Book Report: Permission Marketing by Seth Godin
by Joey
9 12 2006I have a lot to learn if I’m going to bring a company into existence. My plan is twofold: A) Read lots of books. B) Maintain a grateful attitude towards anyone who is willing to teach me something. If you can think of a book that a new entrepreneur should read, please leave suggestions in the comments or e-mail joey [at] greaterthanclothing.
Seth Godin has long been considered an authority on marketing in the internet age. He founded a pioneering online marketing company and sold it to Yahoo! before writing Permission Marketing in 1999. That makes this book fairly ancient by internet standards, and it does show its age at times (he gushes about My Yahoo!, which isn’t exactly groundbreaking any more), but I was actually surprised at how relevant the message still is.
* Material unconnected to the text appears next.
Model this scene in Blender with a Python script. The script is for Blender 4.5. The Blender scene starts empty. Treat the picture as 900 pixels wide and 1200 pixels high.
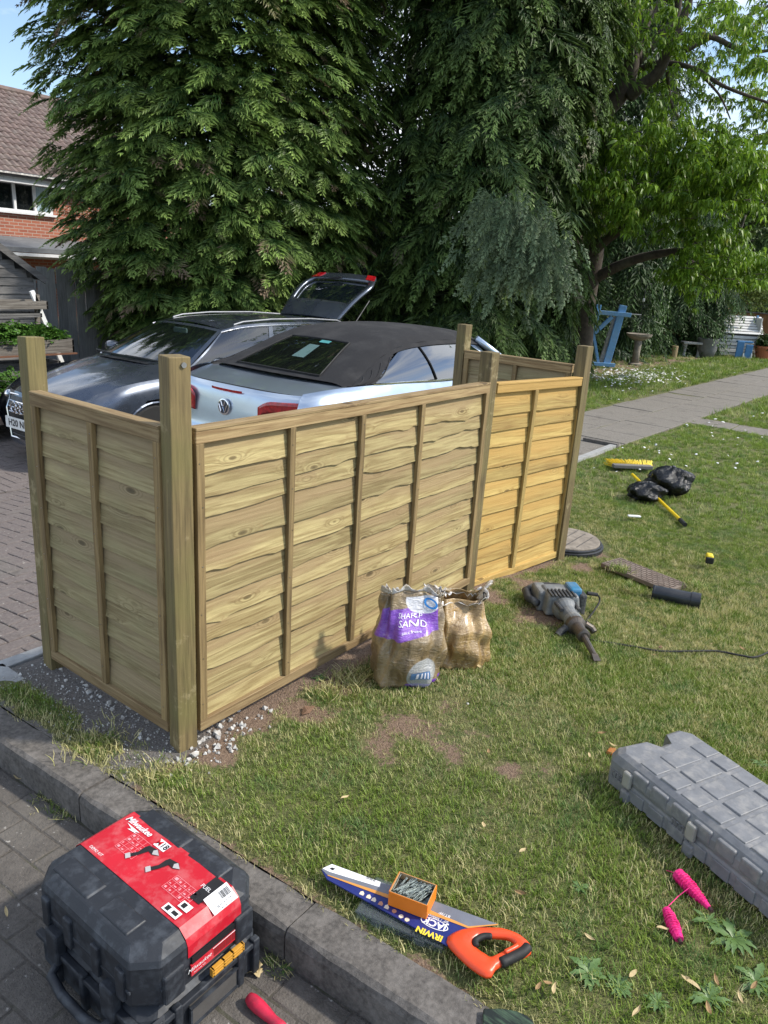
import bpy, math, random
import numpy as np
from mathutils import Vector, Matrix, Euler
random.seed(7); RNG = np.random.default_rng(11)
PI = math.pi; R = math.radians
SC = bpy.context.scene; COL = SC.collection

# ------------------------------------------------------------------ camera
# world: x along the long fence, y away from the lawn towards the cars, z up; lawn level z = 0
F_PX, PITCH, ROLL, CAM_H = 876.0, R(18.0), R(3.75), 1.735
AZ = R(36.12)
CAM = Vector((-1.508, -1.954, CAM_H))
_cp, _sp, _cr, _sr = math.cos(PITCH), math.sin(PITCH), math.cos(ROLL), math.sin(ROLL)
_M = Matrix(((_cr, -_sr, 0), (_sr, _cr, 0), (0, 0, 1))) @ Matrix(((1, 0, 0), (0, -_sp, -_cp), (0, _cp, -_sp)))
_fw = Vector((math.cos(AZ), math.sin(AZ), 0)); _rt = Vector((math.sin(AZ), -math.cos(AZ), 0))
_W = Matrix((_rt, _fw, (0, 0, 1)))           # world -> heading frame
CVM = _M @ _W                                # world -> camera (x right, y down, z forward)
rot = (Matrix(((1, 0, 0), (0, -1, 0), (0, 0, -1))) @ CVM).transposed()
cam_data = bpy.data.cameras.new('camera'); cam = bpy.data.objects.new('camera', cam_data); COL.objects.link(cam)
cam.matrix_world = Matrix.Translation(CAM) @ rot.to_4x4()
cam_data.sensor_fit = 'VERTICAL'; cam_data.sensor_height = 24; cam_data.lens = 24 * F_PX / 1200
cam_data.clip_start = 0.05; cam_data.clip_end = 2000
SC.camera = cam

# ------------------------------------------------------------------ sky and sun
SUN_AZ, SUN_EL = R(-55), R(43)               # direction towards the sun
w = bpy.data.worlds.new('World'); SC.world = w; w.use_nodes = True
nt = w.node_tree; nt.nodes.clear()
def wn(t, **k):
    n = nt.nodes.new(t)
    for a, b in k.items(): setattr(n, a, b)
    return n
sky = wn('ShaderNodeTexSky', sky_type='NISHITA', sun_disc=False, sun_elevation=SUN_EL, sun_rotation=PI / 2 - SUN_AZ)
sky.air_density = 1.0; sky.dust_density = 0.6; sky.ozone_density = 1.5
tc = wn('ShaderNodeTexCoord'); mp = wn('ShaderNodeMapping'); mp.inputs['Scale'].default_value = (1.0, 1.0, 2.6); mp.inputs['Location'].default_value = (0.9, 0.5, 0.35)
no = wn('ShaderNodeTexNoise'); no.inputs['Scale'].default_value = 1.9; no.inputs['Detail'].default_value = 9; no.inputs['Roughness'].default_value = 0.58
cr = wn('ShaderNodeValToRGB'); cr.color_ramp.elements[0].position = 0.45; cr.color_ramp.elements[1].position = 0.61
mx = wn('ShaderNodeMix', data_type='RGBA'); mx.inputs['B'].default_value = (6.8, 7.1, 7.6, 1)
bg = wn('ShaderNodeBackground'); bg.inputs['Strength'].default_value = 0.15; wo = wn('ShaderNodeOutputWorld')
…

There certainly are companies that have yet to adjust their marketing to take advantage of the opportunity represented by the revolutionary change in the nature of communication (or, more fundamentally, information) over the last decade.
Godin starts by describing the late 20th century’s dominant paradigm, which he dubs “Interruption Marketing”. He’s referring to the mass broadcast commercial, junk mail, spam, and all other forms of marketing that are a mile wide and an inch deep. Response rates for this type of message are very low, but with enough resources it has been possible to make up for that with volume. He makes a great point about how traditional media and Interruption Marketing are mutually reinforcing. They can’t exist without each other.
As programming choices multiplied and new media started vying for the consumer’s time, attention became a scarce commodity, which put new constraints on the efficacy of Interruption Marketing. I’d argue that the fragmentation of the entertainment landscape has only accelerated since 1999 (this was before YouTube, before blog readership gained any momentum, etc.). The internet, part of the “problem” for traditional marketers, provided tools that made another form of marketing, “Permission Marketing”, much easier to scale.
Permission Marketing seeks to cultivate and maintain opt-in consumer consent to be marketed to. The goal is to rise above the background noise by offering valuable, relevant, personal and expected marketing messages. Thus the marketer can earn the right to communicate with the consumer frequently, and has a reasonable expectation that his message will be absorbed each time, leading to higher response rates. Electronic communication options like e-mail allow this frequent communication to be executed with much lower overhead than a mass advertising or direct (snail) mail campaign.
For example, let’s say you were a marketing manager for Velveeta. You could spend significant time and money creating a single ad and spend more money purchasing airtime for it. Then, as it is shown repeatedly it must create awareness, desire and follow-through. The response rate for the single ad must be great enough to pay back the initial investment. Several factors work against you. People ignore ads (or skip them with Tivo), next-day recall is very low for the vast majority of ads that are seen, it is very difficult to target your ads, so many impressions are wasted on consumers who are unlikely to buy the product under any circumstance, etc. Even if you are great at creating compelling ads, this is a difficult task.
Imagine, on the other hand, if your initial message asked something less of the consumer and offered them something in return. “Log on to our website for great recipes and money-saving coupons”. At the website, you provide an opportunity for the end-user to submit their e-mail, in exchange for which you will send more recipes and coupons every couple of weeks. Now you have begun to cultivate a real asset that can be leveraged over time: permission to send marketing messages along with the promised and anticipated content.
This is a lower-volume communication than the ad, but the response rate should be much higher. Thus, Seth argues, you can extract maximum value from the relationship with the consumer. This is where I think the book could have gone a bit farther. I am a huge believer in the value of a true dialogue with the consumer, and that’s not what the book advocates. The examples of Permission Marketing are all series of one-way communications that the consumer either accepts or rejects. Sure they are more targeted, and the value to the consumer is taken into consideration, but if you’re going to go to the effort of building a relationship with your consumer base, why not give them an opportunity to tell you what they think (or better yet, ask them directly)? To put it another way, instead of simply asking for their permission to talk to them, why not give yourself permission to listen as well?
E-mail marketing is built for testing, which requires a steady stream of new ideas. You could leverage this relationship, which happens to be with your most engaged consumers, to feed new ideas into the testing framework. Perhaps the consumer really wants a different type of coupon or recipe, and going with the suggestion could increase response rates significantly. Further, why not take the opportunity to gather feedback on the product itself. If you can show that you are really interested in what consumers have to say, I’m sure they will invest more in the relationship. This can create a positive loop, and then you would really have an asset.
All in all, I’m glad I read this book, even if it shows its age at times. If it seems trite at times it’s at least in part because the ideas it introduced have been so widely used over the past seven years. It includes some great tools that I will be sure to use as I attempt to mold Greater>Than into an organization that understands the value of the relationship with the customer.